Senate debates
Thursday, 25 June 2026
Bills
Treasury Laws Amendment (Tax Reform No. 1) Bill 2026, Income Tax Rates Amendment (Tax Reform No. 1) Bill 2026; In Committee
12:29 pm
Katy Gallagher (ACT, Australian Labor Party, Minister for the Public Service) | Hansard source
Treasury's work in terms of advising government on the numbers and the impact is reflected in the budget papers. Treasury has been undertaking continued consultations since budget day in a number of areas, and those consultations have led to a number of amendments which, as I foreshadowed earlier, the government will move. So Treasury has been doing continued work on these reforms and will continue to do so as subsequent tranches of legislation come before this chamber.

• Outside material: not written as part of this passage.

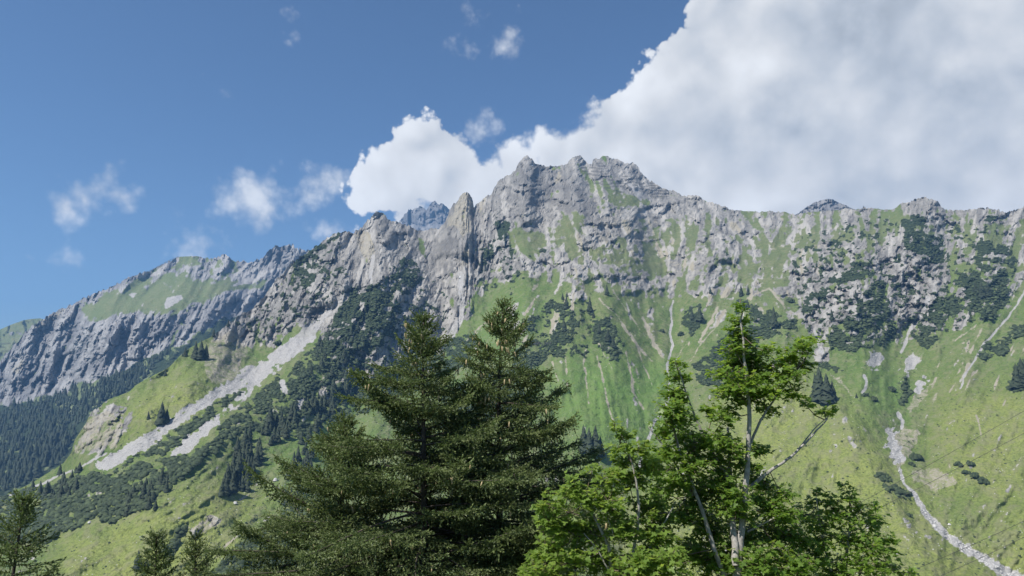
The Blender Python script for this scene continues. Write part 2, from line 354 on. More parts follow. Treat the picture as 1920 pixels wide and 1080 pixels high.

I think my earlier evidence remains. Treasury do a lot of analysis to inform the numbers that are reflected in the budget. That considered tax reform as a component of feeding into those productivity assumptions. If you look at some of the evidence to the committee through the submission process, some of the experts talk about this having small but positive impacts on productivity for the economy. If you look at the ANU Tax and Transfer Policy Institute's inquiry submission, it says the same as some of the independent experts who provided evidence, including in an open letter from some academic experts, which says:
The existing CGT discount rewards investment based on tax minimisation rather than genuine productivity. Replacing it with cost base indexation across all assets will help reduce that damaging incentive.
So Treasury's advice to government that leads to the numbers in the budget has been addressed at estimates. The further work Treasury's been doing has really been consulting on those areas we identified on budget night.